I’m particularly interested in how reading and writing is being taught. I’ve got hazy memories of interminable days copying out the letter A in my exercise book in P1 while a demented teacher lurked close behind with a taped ruler twitching in her hand. After what seemed like six months we went on to the letter B and so on. I’m able to read and write at an acceptable level so I suppose it must have worked for me. However, there were a number of my peers whose levels of literacy were wretched when they left primary school.
It’s very different now. The children learn a system called Jolly Phonics where more importance is given to learning the sound than the name of the letter. Each sound also has an accompanying hand movement. The sounds are then put together to form a word. The first sounds they are learning are S, H, A and T (I might have gotten a little bit mixed up there, there’s been a lot of new information to absorb).
The teachers say it’s scientifically proven to work. It’s a fascinating area, trying to unlock a child’s potential towards a new process. We’re told to practice sounds at home with him after school.
Maths seems a bit more fluid. No written work as such but practically based activities through structured play which encourage the concept of learning numerical concepts. I can grasp this. How many chocolate biscuits can daddy eat before he has to unbutton the top of his trousers?
History, geography and science seem to have been replaced by the World Around Us, which means the textbook I bought him on the fall of the Weimar Republic was a big fat waste of money.

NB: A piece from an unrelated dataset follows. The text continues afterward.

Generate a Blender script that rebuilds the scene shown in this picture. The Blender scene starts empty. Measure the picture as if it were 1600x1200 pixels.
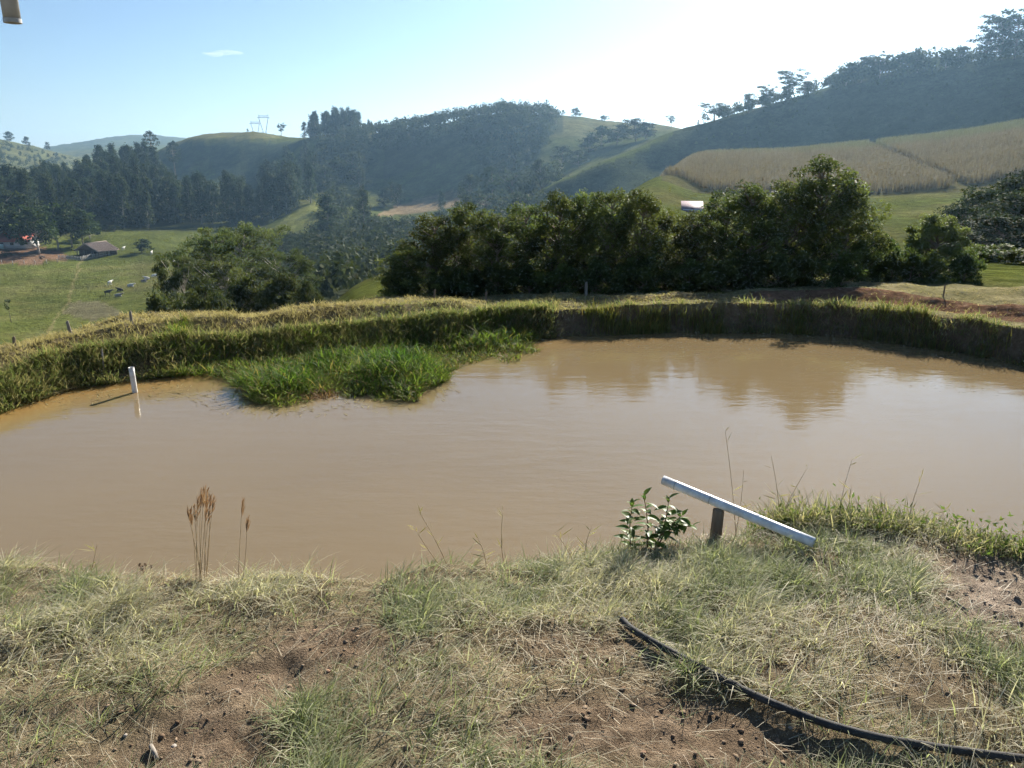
import bpy, math, random
import numpy as np
from math import radians, sin, cos, tan, pi

# ------------------------------------------------------------------ camera, world, sun, exposure
SC = bpy.context.scene
COL = SC.collection
FPX, PITCH, CAMZ = 1202.0, radians(15.8), 3.5
cam_d = bpy.data.cameras.new('camera')
cam_d.sensor_width = 34.6
cam_d.lens = 34.6 * FPX / 1600.0
cam_d.clip_start = 0.05
cam_d.clip_end = 30000
cam = bpy.data.objects.new('camera', cam_d)
COL.objects.link(cam)
cam.location = (0, 0, CAMZ)
cam.rotation_euler = (pi / 2 - PITCH, 0, 0)
SC.camera = cam

SUN_AZ, SUN_EL = radians(24), radians(28.5)      # azimuth to the right of the view direction (+Y)
world = bpy.data.worlds.new('World')
SC.world = world
world.use_nodes = True
wn = world.node_tree
sky = wn.nodes.new('ShaderNodeTexSky')
sky.sky_type = 'NISHITA'
sky.sun_disc = False
sky.sun_elevation = SUN_EL
sky.sun_rotation = SUN_AZ
sky.altitude = 700
sky.air_density = 1.0
sky.dust_density = 0.7
sky.ozone_density = 3.5
bg = wn.nodes['Background']
bg.inputs['Strength'].default_value = 0.044
wn.links.new(sky.outputs['Color'], bg.inputs['Color'])

sun_d = bpy.data.lights.new('sun', 'SUN')
sun_d.energy = 5.0
sun_d.angle = radians(0.55)
sun_d.color = (1.0, 0.93, 0.82)
sun = bpy.data.objects.new('sun', sun_d)
COL.objects.link(sun)
sun.rotation_euler = (pi / 2 - SUN_EL, 0, -SUN_AZ + pi)   # light comes from ahead, right of centre
sun.location = (20, 60, 60)

vs = SC.view_settings
vs.view_transform = 'Standard'
vs.look = 'None'
vs.exposure = 1.45
vs.gamma = 1.0
vs.use_curve_mapping = False
SC.render.engine = 'CYCLES'
SC.cycles.use_denoising = True
SC.cycles.use_adaptive_sampling = True
SC.cycles.adaptive_threshold = 0.03
SC.cycles.adaptive_min_samples = 16
SC.cycles.max_bounces = 5
SC.cycles.diffuse_bounces = 2
SC.cycles.glossy_bounces = 2
SC.cycles.transmission_bounces = 3
SC.cycles.transparent_max_bounces = 6
SC.cycles.volume_bounces = 0
HAZE_DENSITY = 0.00015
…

Then the teachers talk about the importance of punctuality, structure and discipline. They say the single most important thing they want us to take from the day is the concept of teaching your child to do what an adult tells them.
I lean across to my wife and whisper ‘That’s us fecked then, we’ll have to look at home schooling’ but she pretends not to hear.
There is a list of six consequences for bad behaviour. The punishment the first time a rule is broken is ‘eye contact’. I’m not sure what a child thinks of this but it scares the shit out of me.
I wonder if a similar sliding scale existed when I was at school. First time rule is broken: Beat repeatedly with ruler. Sixth time rule is broken: Fractured skull, concussion optional.
The meeting breaks up without fuss or the option for questions. We have to go and sign a leaflet to confirm our attendance and to pick up some forms on E-safety and healthy packed lunches.
As we’re waiting in the queue I say to my wife ‘That went OK’ and she gives a little nod which I’ve learnt over the years means ‘Well you haven’t done or said anything stupid. Not yet anyway.’
At that moment I realise that I’m holding my paper coffee cup horizontally and the remnants of a cold, milky cappuccino are cascading all over the floor, splashing over other parents’ shoes and trousers and leaving a large sickly brown puddle on the wooden floor.
As always in the face of disaster I go on the attack.
‘Look what you’ve done!’ I bark at my wife.
She reasonably points out that she’s not holding a cup, torpedoing my desperate defence.
One of the other daddies produces a cloth handkerchief from his pocket and sinks to his haunches to clean the mess. I feel that I really should help him. I don’t.
Then one of the teachers comes over with a plastic warning sign which says ‘Wet Floor!’
She casts an accusatory glance around us. I hide the plastic cup behind my back. I meet her eyes and then nod my head in an incriminatory manner towards another daddy.
I roll my eyes.
‘Grown ups, you can’t take them anywhere.’
Super ! As a P1 teacher this is great to read !!